Your instructions: Please repeat only the stretch of records running from the first line through the line that contains "W.node_tree.nodes['Background'].inputs[1].default_value = 0.4".

3D scene scripts
BEGIN
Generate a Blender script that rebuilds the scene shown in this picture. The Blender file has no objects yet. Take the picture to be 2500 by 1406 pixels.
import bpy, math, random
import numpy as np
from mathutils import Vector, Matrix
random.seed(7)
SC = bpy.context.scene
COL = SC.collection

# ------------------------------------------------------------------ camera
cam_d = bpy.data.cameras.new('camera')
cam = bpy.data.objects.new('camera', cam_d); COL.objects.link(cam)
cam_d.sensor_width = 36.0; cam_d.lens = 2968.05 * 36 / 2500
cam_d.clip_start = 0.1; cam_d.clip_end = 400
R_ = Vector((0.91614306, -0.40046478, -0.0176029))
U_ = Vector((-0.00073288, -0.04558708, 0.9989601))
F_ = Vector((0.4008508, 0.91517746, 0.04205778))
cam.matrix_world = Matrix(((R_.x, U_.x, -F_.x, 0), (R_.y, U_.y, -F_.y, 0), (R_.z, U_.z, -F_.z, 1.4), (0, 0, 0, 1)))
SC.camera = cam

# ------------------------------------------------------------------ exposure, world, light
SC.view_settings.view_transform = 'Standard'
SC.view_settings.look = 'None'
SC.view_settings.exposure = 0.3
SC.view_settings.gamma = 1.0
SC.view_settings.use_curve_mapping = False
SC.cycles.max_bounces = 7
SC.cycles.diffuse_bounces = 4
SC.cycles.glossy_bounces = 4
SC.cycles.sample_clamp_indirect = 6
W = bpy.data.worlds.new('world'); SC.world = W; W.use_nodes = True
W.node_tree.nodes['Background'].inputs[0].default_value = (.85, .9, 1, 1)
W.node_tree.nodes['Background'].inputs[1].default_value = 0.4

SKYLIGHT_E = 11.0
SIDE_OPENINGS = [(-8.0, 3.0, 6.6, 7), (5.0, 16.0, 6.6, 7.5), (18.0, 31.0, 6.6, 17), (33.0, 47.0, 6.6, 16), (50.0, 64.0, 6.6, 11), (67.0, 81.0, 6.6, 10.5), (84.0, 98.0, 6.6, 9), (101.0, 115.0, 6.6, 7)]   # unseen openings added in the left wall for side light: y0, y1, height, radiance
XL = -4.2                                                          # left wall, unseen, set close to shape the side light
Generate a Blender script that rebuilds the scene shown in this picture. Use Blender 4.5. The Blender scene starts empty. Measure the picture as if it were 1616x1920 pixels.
END
Completed task:
Generate a Blender script that rebuilds the scene shown in this picture. The Blender file has no objects yet. Take the picture to be 2500 by 1406 pixels.
import bpy, math, random
import numpy as np
from mathutils import Vector, Matrix
random.seed(7)
SC = bpy.context.scene
COL = SC.collection

# ------------------------------------------------------------------ camera
cam_d = bpy.data.cameras.new('camera')
cam = bpy.data.objects.new('camera', cam_d); COL.objects.link(cam)
cam_d.sensor_width = 36.0; cam_d.lens = 2968.05 * 36 / 2500
cam_d.clip_start = 0.1; cam_d.clip_end = 400
R_ = Vector((0.91614306, -0.40046478, -0.0176029))
U_ = Vector((-0.00073288, -0.04558708, 0.9989601))
F_ = Vector((0.4008508, 0.91517746, 0.04205778))
cam.matrix_world = Matrix(((R_.x, U_.x, -F_.x, 0), (R_.y, U_.y, -F_.y, 0), (R_.z, U_.z, -F_.z, 1.4), (0, 0, 0, 1)))
SC.camera = cam

# ------------------------------------------------------------------ exposure, world, light
SC.view_settings.view_transform = 'Standard'
SC.view_settings.look = 'None'
SC.view_settings.exposure = 0.3
SC.view_settings.gamma = 1.0
SC.view_settings.use_curve_mapping = False
SC.cycles.max_bounces = 7
SC.cycles.diffuse_bounces = 4
SC.cycles.glossy_bounces = 4
SC.cycles.sample_clamp_indirect = 6
W = bpy.data.worlds.new('world'); SC.world = W; W.use_nodes = True
W.node_tree.nodes['Background'].inputs[0].default_value = (.85, .9, 1, 1)
W.node_tree.nodes['Background'].inputs[1].default_value = 0.4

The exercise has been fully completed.